The increase in presidential power will trigger liberals and probably spur weeks’ worth of free media about how Trump is a fascist. Ignore the noise, but this overhaul will allow the president to purge thousands of government workers and get the intelligence community in line. The deep state as we know it could suffer a fatal blow, as the president, under this Trump protocol, could systematically remove troublesome officials who have acted in bad faith over the past decade (via NYT): 

Donald J. Trump and his allies are planning a sweeping expansion of presidential power over the machinery of government if voters return him to the White House in 2025, reshaping the structure of the executive branch to concentrate far greater authority directly in his hands. 

Their plans to centralize more power in the Oval Office stretch far beyond the former president’s recent remarks that he would order a criminal investigation into his political rival, President Biden, signaling his intent to end the post-Watergate norm of Justice Department independence from White House political control. 

Mr. Trump and his associates have a broader goal: to alter the balance of power by increasing the president’s authority over every part of the federal government that now operates, by either law or tradition, with any measure of independence from political interference by the White House, according to a review of his campaign policy proposals and interviews with people close to him. 

Mr. Trump intends to bring independent agencies — like the Federal Communications Commission, which makes and enforces rules for television and internet companies, and the Federal Trade Commission, which enforces various antitrust and other consumer protection rules against businesses — under direct presidential control. 

He wants to revive the practice of “impounding” funds, refusing to spend money Congress has appropriated for programs a president doesn’t like — a tactic that lawmakers banned under President Richard Nixon. 
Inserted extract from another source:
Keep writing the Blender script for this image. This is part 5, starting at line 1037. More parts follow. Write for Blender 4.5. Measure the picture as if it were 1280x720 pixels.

He intends to strip employment protections from tens of thousands of career civil servants, making it easier to replace them if they are deemed obstacles to his agenda. And he plans to scour the intelligence agencies, the State Department and the defense bureaucracies to remove officials he has vilified as “the sick political class that hates our country.” 

“The president’s plan should be to fundamentally reorient the federal government in a way that hasn’t been done since F.D.R.’s New Deal,” said John McEntee, a former White House personnel chief who began Mr. Trump’s systematic attempt to sweep out officials deemed to be disloyal in 2020 and who is now involved in mapping out the new approach. 


“The notion of independent federal agencies or federal employees who don’t answer to the president violates the very foundation of our democratic republic,” said Kevin D. Roberts, the president of the Heritage Foundation, adding that the contributors to Project 2025 are committed to “dismantling this rogue administrative state.” 


This operation isn’t covert; it’s all over Trump’s campaign materials. And it does indicate that this theory will be put to the ultimate test in the courts. If the Left went haywire over the former president’s executive order on immigration, erroneously called the “Muslim ban,” imagine how anti-Trump attorneys and the media would react to this pledge to increase presidential power. We’ll see the historical illiteracy the Left often exhibits; even the Times noted above that F.D.R., a hero of modern American liberalism, tried to expand the powers of the executive. The man tried to pack the Court, too. 

It's one of the few instances where we have a Republican who can see what the modern fight is about vis-a-vis institutional power. Democrats have decades ahead of us on this front. The Left has weaponized the Justice Department to go after its political enemies for eight years under Obama and now under Joe Biden. We need to have the same stomach to do the same. Small government ethos regarding these matters were nice dinner table conversations until federal agents under Democratic attorneys general started raiding private homes. It’s time to take the gloves off, and if people have a problem with a president enhancing powers to get rid of annoying, lefty officials who can’t understand their side lost in an election, as we saw in 2016, then that’s their problem. I’m willing to take this plan out for a spin to see if we can’t bring some accountability to the intelligence community. The other side isn’t playing by the rules, and equal protection under the law isn’t guaranteed when Democrats are in charge.